Lightning struck twice at the Brooklyn Bowl in Nashville last week

If I’m being completely honest with anyone reading this article, my personal experience with pop music is extremely limited. Out of all the music genres I have covered during my 9 years as a journalist, pop is probably the one I have had the least experience with. It’s not that I don’t like the genre; I am a big Lady Gaga fan, and I would probably follow Ke$ha off a cliff if she asked me. However, I tend to let the other journalists in Top Shelf have first dibs on most shows like that. That was until I heard my girlfriend singing the lyrics to Ava Max’s song “Kings & Queens.” One day, I realized I couldn’t get “to all of the queens who are fighting alone, baby you’re not dancing on your own” out of my head. Ava’s lyrics echoed in my mind repeatedly, and it didn’t become the type of thing I grew sick of hearing. Instead, it motivated me to deep dive into her entire catalog, thus setting off a series of events that led me to attend her very first headlining tour.

It’s often been said that “lightning never strikes the same place twice,” but on Monday night at one of Nashville’s best music venues, Brooklyn Bowl, it most definitely struck twice.

Instead of a natural occurrence of electrical discharge, this lightning came in the form of two out-of-this-world musical performances. The first strike was the LA-based rock band The Scarlet Opera, and from the very first notes of their song “Riot,” I knew this was an exceptionally special band. With vocal prowess comparable to Freddie Mercury, lead singer Luka Balzulka belted out notes that most singers only dream of hitting. They quite literally took a cold audience, many of whom had no idea who they were, and had them jumping up and down within seconds. A fan behind me screamed out, “What the hell is going on?!” I turned around to see a look of excitement that is rarely seen at shows these days. Captivating and theatrical, The Scarlet Opera is definitely a band to keep an eye on.

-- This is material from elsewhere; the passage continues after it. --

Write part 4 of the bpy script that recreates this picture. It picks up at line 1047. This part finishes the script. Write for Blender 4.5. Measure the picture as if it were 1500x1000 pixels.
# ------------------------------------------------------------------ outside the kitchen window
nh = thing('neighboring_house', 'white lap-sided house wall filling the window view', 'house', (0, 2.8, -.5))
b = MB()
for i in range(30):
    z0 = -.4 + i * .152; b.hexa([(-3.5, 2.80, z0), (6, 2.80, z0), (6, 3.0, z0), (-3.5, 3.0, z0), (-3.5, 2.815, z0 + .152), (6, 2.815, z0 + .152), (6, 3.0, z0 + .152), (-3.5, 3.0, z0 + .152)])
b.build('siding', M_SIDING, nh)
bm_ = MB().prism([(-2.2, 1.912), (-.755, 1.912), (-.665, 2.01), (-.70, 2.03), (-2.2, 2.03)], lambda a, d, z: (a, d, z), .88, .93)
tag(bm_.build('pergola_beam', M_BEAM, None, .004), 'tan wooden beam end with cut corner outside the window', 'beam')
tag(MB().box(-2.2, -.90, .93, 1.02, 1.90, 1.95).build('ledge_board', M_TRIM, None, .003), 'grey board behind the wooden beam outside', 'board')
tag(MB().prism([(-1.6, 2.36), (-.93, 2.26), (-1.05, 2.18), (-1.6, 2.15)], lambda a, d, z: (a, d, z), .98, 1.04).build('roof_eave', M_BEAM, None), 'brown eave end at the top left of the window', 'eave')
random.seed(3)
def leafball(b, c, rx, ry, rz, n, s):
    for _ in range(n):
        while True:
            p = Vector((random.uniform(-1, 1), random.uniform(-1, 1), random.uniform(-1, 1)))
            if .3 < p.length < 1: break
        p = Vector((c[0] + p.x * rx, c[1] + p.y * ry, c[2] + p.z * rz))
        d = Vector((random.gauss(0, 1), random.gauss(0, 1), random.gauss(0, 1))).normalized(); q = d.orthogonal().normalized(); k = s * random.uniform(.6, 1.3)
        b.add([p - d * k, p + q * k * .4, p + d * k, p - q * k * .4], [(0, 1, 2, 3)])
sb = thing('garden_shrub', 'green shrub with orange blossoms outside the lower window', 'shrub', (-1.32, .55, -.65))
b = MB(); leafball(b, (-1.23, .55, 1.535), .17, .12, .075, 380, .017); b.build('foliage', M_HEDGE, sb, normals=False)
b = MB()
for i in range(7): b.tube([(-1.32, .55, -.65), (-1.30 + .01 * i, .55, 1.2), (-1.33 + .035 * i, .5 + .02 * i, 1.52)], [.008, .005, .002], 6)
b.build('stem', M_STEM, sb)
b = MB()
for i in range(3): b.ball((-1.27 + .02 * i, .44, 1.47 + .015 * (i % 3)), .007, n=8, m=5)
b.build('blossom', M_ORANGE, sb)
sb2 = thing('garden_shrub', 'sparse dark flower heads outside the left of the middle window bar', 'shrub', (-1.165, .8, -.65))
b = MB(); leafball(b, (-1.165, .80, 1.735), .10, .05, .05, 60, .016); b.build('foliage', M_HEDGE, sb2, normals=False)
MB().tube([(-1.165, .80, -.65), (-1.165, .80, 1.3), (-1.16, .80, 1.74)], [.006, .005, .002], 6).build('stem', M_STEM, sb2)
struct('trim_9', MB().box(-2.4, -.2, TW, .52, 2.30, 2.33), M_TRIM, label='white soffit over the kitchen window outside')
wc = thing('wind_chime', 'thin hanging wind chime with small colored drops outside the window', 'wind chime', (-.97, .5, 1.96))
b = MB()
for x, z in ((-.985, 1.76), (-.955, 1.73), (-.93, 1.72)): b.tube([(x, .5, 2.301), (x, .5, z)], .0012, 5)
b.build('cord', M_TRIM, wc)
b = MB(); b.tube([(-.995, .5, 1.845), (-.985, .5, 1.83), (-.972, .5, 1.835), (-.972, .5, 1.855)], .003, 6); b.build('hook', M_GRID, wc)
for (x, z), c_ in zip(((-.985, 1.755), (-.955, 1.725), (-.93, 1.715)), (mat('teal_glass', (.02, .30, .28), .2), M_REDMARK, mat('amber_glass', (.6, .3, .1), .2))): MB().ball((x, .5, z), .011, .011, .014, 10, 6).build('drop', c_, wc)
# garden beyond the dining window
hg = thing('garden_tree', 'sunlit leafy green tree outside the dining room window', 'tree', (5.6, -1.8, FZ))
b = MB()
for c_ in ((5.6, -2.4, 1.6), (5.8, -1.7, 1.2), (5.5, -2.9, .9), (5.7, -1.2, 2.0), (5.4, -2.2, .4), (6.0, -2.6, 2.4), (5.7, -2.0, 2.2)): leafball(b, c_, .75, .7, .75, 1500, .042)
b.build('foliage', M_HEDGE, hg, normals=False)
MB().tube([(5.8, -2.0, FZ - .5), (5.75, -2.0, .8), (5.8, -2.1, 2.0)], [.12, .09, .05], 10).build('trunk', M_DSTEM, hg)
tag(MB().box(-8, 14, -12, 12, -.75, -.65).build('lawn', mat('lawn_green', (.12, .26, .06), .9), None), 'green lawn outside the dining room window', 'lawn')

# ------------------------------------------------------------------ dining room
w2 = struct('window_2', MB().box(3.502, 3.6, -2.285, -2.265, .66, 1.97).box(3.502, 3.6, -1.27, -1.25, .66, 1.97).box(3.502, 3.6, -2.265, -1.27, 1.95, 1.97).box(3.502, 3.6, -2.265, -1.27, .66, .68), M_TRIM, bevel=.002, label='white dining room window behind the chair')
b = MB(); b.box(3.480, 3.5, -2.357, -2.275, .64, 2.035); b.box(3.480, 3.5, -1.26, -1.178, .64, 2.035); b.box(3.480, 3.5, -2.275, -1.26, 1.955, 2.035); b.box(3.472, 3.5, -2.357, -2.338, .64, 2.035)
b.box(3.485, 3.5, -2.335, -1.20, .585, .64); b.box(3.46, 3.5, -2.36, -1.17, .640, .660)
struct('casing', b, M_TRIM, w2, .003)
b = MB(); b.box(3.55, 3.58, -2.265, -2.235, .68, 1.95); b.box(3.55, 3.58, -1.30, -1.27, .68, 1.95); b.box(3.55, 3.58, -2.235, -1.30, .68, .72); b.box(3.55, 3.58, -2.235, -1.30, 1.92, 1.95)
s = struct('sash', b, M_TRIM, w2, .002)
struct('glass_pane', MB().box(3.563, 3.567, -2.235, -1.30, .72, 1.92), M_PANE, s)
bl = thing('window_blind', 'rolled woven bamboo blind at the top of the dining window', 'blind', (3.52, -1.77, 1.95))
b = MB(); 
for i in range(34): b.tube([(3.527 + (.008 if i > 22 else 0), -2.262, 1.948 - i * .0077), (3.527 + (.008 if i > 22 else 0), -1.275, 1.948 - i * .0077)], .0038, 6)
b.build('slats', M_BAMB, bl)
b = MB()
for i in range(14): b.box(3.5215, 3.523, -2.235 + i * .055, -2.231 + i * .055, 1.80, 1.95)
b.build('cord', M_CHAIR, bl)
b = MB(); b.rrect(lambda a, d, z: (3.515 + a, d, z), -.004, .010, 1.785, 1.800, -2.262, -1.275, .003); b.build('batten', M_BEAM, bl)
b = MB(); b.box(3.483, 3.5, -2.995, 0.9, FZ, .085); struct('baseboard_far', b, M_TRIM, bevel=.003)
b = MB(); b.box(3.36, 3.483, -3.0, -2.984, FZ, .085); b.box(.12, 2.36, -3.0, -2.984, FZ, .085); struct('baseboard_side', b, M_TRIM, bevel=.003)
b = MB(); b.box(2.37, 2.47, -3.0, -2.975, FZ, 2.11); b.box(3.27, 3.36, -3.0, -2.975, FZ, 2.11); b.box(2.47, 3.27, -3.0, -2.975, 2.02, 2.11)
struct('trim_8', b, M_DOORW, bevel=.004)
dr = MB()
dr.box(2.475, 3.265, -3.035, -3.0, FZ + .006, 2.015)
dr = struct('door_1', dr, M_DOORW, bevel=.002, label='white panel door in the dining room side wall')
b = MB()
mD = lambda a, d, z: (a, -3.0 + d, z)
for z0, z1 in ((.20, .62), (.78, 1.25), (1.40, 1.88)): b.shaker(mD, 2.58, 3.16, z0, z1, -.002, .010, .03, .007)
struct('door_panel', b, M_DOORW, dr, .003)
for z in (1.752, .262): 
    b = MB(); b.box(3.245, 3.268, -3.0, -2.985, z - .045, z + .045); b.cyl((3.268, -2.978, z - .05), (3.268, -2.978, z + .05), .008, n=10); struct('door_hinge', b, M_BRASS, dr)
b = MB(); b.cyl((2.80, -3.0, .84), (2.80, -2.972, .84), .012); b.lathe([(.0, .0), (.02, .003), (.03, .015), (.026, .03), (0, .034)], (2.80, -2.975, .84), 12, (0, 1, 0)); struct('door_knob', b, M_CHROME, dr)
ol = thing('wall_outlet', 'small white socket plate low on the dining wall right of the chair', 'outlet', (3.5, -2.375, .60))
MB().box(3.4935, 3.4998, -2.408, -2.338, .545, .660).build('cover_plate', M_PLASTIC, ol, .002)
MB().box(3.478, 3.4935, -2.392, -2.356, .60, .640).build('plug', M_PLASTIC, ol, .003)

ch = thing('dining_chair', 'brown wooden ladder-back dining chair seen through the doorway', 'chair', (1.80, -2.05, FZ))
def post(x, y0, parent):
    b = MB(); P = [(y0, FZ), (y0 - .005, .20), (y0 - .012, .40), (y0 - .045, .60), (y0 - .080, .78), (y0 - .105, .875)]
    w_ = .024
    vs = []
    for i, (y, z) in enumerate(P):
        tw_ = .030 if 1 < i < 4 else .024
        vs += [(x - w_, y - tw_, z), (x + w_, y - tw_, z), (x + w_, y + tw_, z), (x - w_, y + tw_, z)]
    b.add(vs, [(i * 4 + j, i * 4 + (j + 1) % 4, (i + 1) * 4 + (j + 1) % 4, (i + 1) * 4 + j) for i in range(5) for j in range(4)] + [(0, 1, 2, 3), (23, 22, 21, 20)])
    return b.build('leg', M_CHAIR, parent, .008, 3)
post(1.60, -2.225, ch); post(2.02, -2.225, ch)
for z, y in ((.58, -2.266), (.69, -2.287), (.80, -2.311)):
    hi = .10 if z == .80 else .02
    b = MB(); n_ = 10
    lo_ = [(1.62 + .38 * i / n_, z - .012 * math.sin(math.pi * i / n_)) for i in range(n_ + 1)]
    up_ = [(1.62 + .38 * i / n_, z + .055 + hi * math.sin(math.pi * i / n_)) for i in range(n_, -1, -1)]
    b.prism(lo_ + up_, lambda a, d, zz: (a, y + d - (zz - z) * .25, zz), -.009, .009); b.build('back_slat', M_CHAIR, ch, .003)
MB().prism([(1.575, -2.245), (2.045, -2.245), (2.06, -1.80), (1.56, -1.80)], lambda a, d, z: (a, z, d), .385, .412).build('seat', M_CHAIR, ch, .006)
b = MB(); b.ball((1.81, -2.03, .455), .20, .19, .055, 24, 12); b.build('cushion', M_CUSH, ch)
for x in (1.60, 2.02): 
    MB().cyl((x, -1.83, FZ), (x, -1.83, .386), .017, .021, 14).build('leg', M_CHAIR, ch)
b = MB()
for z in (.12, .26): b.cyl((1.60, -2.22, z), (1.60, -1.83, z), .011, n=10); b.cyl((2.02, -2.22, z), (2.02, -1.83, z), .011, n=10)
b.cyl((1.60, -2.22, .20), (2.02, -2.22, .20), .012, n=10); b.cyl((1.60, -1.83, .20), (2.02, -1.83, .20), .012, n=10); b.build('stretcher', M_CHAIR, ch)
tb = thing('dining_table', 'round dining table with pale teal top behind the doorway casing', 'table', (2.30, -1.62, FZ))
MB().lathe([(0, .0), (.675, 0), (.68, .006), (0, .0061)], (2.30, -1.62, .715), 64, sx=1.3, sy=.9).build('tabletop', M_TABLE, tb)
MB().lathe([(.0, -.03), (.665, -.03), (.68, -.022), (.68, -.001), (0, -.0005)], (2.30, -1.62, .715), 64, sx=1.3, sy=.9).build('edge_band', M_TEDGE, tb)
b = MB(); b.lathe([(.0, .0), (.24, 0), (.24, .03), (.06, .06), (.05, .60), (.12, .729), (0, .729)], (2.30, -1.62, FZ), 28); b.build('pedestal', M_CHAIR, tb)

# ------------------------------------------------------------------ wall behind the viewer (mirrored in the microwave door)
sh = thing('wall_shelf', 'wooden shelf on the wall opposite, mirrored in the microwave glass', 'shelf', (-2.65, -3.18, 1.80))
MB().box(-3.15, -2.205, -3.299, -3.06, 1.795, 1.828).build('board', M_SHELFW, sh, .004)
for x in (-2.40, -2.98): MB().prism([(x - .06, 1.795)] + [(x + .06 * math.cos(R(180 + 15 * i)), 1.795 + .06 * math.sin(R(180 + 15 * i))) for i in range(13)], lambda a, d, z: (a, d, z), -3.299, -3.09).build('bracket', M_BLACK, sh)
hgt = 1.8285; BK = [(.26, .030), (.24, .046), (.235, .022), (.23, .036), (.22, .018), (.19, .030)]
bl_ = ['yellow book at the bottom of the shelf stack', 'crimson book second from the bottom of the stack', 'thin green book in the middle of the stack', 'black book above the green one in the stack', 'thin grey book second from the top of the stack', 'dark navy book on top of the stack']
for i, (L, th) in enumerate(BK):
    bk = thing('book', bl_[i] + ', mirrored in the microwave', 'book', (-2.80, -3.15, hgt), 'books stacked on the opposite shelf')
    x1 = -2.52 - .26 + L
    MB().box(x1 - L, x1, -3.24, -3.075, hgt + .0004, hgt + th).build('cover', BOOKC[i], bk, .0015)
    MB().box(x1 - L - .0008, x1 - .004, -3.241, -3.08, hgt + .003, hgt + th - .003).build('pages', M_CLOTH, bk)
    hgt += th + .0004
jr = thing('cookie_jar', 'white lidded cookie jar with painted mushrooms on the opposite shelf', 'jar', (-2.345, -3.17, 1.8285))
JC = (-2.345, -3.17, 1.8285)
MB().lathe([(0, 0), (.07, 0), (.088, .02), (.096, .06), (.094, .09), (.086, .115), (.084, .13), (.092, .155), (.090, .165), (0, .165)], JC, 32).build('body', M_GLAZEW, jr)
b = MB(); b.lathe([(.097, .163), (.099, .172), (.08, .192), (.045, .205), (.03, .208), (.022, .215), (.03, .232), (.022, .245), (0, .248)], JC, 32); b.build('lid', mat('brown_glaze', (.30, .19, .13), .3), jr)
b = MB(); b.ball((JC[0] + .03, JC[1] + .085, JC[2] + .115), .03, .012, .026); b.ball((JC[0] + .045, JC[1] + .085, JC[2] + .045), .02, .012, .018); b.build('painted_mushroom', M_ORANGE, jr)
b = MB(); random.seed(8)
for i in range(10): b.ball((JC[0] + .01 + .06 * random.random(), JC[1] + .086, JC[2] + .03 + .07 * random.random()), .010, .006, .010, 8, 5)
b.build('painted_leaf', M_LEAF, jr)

It was truly shocking for me to discover that Ava Max was on her very first headlining tour, considering she has millions of fans worldwide, and her stream count is skyrocketing faster than the US debt calculator. As the lights dimmed the audience exploded with anticipation, and I felt the hair on the back of my neck stand up. In the darkness you could see her lie down on the stage and a spotlight began shining down on her alone. The energy before she even hit her first note was out of this world and you could barely even hear the music start as the first beats of “Diamonds & Dancefloors” kicked in. It was full throttle from that point on with her team of dancers by her side she seemed to float from one side of the stage to another. All while performing in front of a giant diamond which was the centerpiece of a top notch stage production. In between songs she repeatedly thanked her fans for showing her such love and support and even joked a few times about how she could really get used to touring. It would become almost a running joke during the show but you could really tell she felt genuinely overwhelmed by the energy of her audience. The musical highlights for me were the songs “Who’s Laughing Now”, “Cold as Ice” and of course her most well known hit “Sweet but Psycho”.

Coming into this show from a rather ignorant standpoint it’s not really for me to comment on the genre at large but it is my opinion that Ava Max has to be one of the greatest pop stars of our current generation. She has all the qualities of a legendary artist and I truly cannot wait to see what she does with the rest of her career.